Global Statistical Predictions of Tropical Cyclones Intensity: Regional Contrasts in most Efficient Atmospheric Predictors and Role of air-sea Coupling

We have developed a global statistical model for tropical cyclones (TCs) intensity hindcasts, based on a multiple linear regression that relates TCs characteristics and their surrounding large-scale atmospheric environmental parameters to TCs intensity change. Our results reveal that the skill of TCs intensity predictions strongly depends on the TC region, intensity and phase of the life cycle. The relative importance of the atmospheric predictors also varies regionally.
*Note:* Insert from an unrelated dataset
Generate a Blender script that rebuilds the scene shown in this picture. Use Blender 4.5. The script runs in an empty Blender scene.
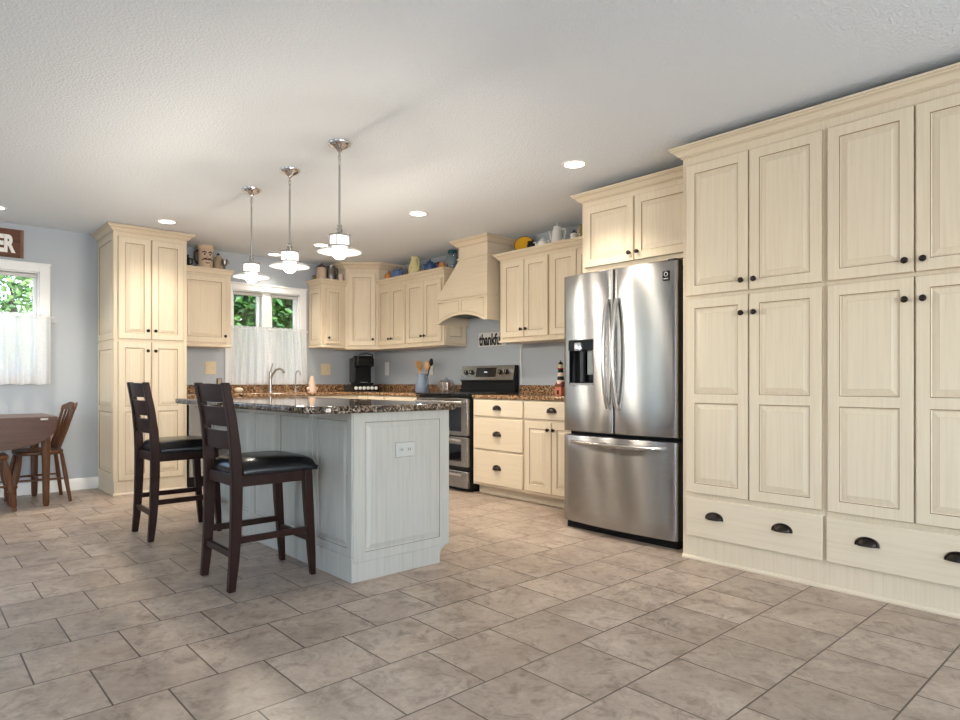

We further show that using climatological rather than daily atmospheric environmental parameters does not significantly degrade the skill, suggesting that the climatological spatial distribution of those predictors constrain TCs intensity more than their temporal variability.

We then explore the effect of accounting for TCs air-sea coupling processes on the intensity hindcast skill. Including oceanic parameters in the linear prediction scheme does not improve the TCs intensity prediction. Given the non-linear nature of the relation between the TC characteristics and TC-induced cooling, we further develop a non-linear statistical prediction scheme based on Artificial Neural Network. In contrast to the linear model, including oceanic variables in the neural network scheme considerably improves the prediction skill, with a similar skill improvement to that of the most skilful large-scale atmospheric parameters. Using a proxy of the upper thermocline depth results in a far better improvement than the commonly used Ocean Heat Content. The consequences of these findings for TCs intensity statistical prediction scheme are discussed.